As is noted by Richard H. Millington’s 1999 rendition of the book “Hitchcock and American Character: The Comedy of Self-Construction in North by Northwest,” Hitchcock makes several persuasive links to the cold war era and the cultural-political climate at the time in order to depict the anti-communist witch-hunts being carried out at the time. Thus, the analysis gives not only a psychological allegory of maturity but a historical or anthropological allegory of the relationship between the character of a person and the culture of the society at that time. As Millington argues, “… [A]t the center of Hitchcock’s Hollywood films stands a sustained, specific, and extraordinarily acute exploration of American culture” (Millington 138).

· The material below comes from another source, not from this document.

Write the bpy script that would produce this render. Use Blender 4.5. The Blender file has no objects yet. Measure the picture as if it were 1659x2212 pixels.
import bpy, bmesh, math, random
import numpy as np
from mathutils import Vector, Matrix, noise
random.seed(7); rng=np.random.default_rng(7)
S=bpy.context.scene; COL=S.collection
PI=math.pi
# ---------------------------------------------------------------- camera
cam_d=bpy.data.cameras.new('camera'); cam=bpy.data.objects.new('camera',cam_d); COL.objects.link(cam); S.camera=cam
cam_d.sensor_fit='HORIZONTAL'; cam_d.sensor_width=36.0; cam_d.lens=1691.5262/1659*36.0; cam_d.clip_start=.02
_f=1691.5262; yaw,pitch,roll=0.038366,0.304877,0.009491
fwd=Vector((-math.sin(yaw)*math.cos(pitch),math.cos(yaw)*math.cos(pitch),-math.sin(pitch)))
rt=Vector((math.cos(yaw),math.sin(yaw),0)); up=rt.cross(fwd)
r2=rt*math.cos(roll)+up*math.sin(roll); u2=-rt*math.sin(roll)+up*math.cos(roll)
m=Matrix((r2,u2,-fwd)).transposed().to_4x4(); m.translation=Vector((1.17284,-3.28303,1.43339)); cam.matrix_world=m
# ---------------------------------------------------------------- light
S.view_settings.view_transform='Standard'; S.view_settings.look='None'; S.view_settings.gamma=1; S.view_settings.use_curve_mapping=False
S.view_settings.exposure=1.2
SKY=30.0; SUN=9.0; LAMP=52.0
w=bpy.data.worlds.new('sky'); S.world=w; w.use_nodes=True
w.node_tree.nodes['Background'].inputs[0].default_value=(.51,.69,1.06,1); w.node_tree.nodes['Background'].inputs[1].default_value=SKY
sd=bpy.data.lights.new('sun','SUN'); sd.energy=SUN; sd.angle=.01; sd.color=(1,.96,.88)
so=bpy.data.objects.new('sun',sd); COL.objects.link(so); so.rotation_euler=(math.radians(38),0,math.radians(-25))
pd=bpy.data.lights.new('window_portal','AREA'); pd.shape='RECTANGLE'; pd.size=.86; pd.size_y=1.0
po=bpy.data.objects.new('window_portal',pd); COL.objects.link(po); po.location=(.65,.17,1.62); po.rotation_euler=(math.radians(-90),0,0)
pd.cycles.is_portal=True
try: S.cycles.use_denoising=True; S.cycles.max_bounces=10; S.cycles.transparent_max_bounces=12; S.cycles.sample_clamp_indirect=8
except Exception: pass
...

As Millington argues, the issues that define the decline of the American culture can, in a nutshell, be thought of being comprised of the “problems of self-making and sexual identity in a world of constraints” where freedom and creativity are not allowed and people are forced to live according to some set plan of socio-cultural expectations (Millington 139). The hysteria that is generated from the revelations of the “sexual deviation” from what society considers normal is used by the federal government to segregate people on sexual lines. According to Millington, men, and women, previously socially accepted as heterosexuals, could find employment in the federal government, infiltrating to its highest ranks in a similar manner that communist spies and assassins were thought out to (Millington 142). An analysis of Hitchcock’s North by Northwest film by Millington leaves the writer to suggest that it “invokes the homophobic categories of cold-war political discourse to secure its representation of Bruno as the emotionally unstable homosexual who threatens national security” (Millington 136).

The incongruous- that which is incompatible and seemingly out of place- characters and locations are Hitchcock’s most prevalent symbolic elements in the creation of the comedy, North by Northwest. From its analysis, it is obvious that the fantasy of his use of absurdities is the primary ingredient in his film making formula, using this style of humor to make the audience unconsciously question their own beliefs and values about what is culturally considered normal and what it is they really want to do.

Works cited

Millington, Richard H. “Hitchcock and American Character: The Comedy of Self-Construction in North by Northwest.” In Hitchcock’s America, ed. Jonathan Freedman and Richard Millington, 135–54. New York: Oxford University Press, 1999.